For the most part, however, the drummer remained aloof from the excesses the Stones became legendary for. In the middle of the mayhem he remained committed to music. It’s true he preferred jazz but he brought a percussion genius which electrified Stones records. While all around him were pushing their sonic and lifestyle experiments to sometimes frightening extremes Charlie Watts remained dependably himself, unflappable and in time.

This week I was watching an old clip of the Stones being interviewed in the 60s about their rise to fame. The interviewer was trying to understand the effect the band had on their audience and was probing Mick Jagger for an explanation. Jagger smiled knowingly and suggested it was some almost mystical form of chemical reaction. When Charlie Watts was asked he simply said: “I don’t know.” He didn’t know and he didn’t really care. When asked about the band in later years he didn’t mention their reputation for hedonism and decadence. He would simply say: “I play the drums”.

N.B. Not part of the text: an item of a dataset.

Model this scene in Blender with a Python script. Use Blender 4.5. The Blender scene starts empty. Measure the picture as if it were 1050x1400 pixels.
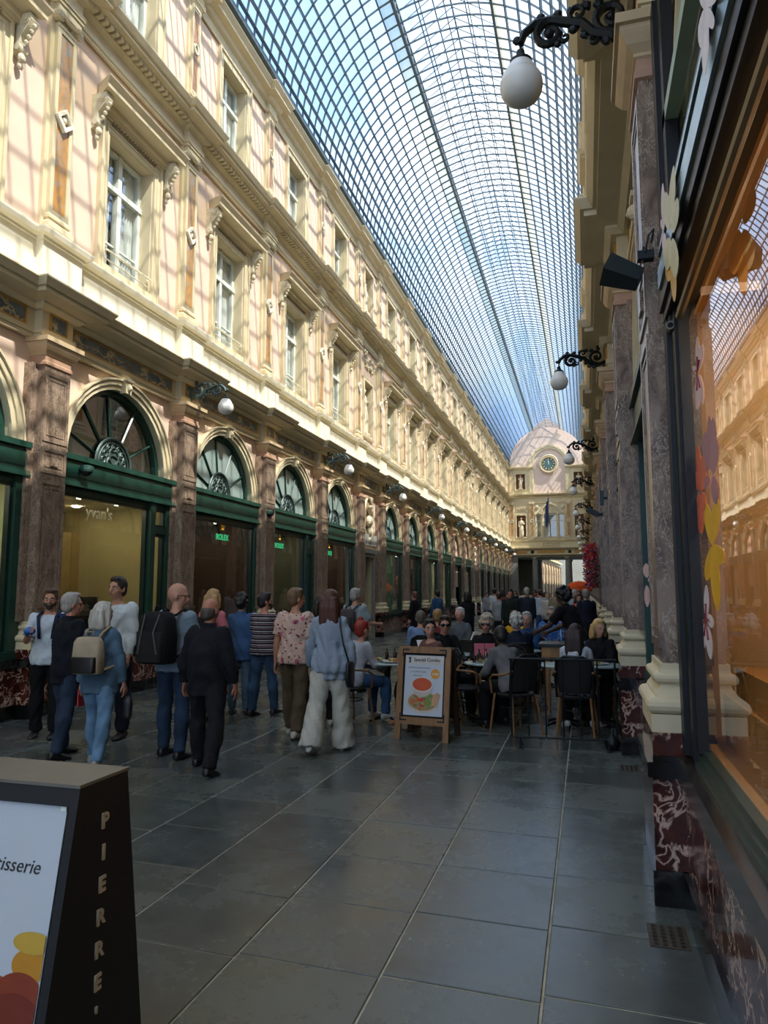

Those drums were sometimes subtle and straightforward, at others complicated and incredibly skilful. He always delivered exactly the performance the song required to make maximum impact.

His biggest success, though, was undoubtedly keeping The Rolling Stones together for almost 60 years, a feat which would have been impossible for anyone else.

Now he’s gone will the band split up? Or will they, as Keith Richards once suggested, refuse to retire? For a rock band in their 70s and 80s there’s no roadmap to the future.

One thing I do know is that if I really could jump back on that train in 1971 I’d certainly pay a lot more attention to the man behind the drumkit. It was largely down to him that the Green’s Playhouse balcony was bouncing to that glorious beat.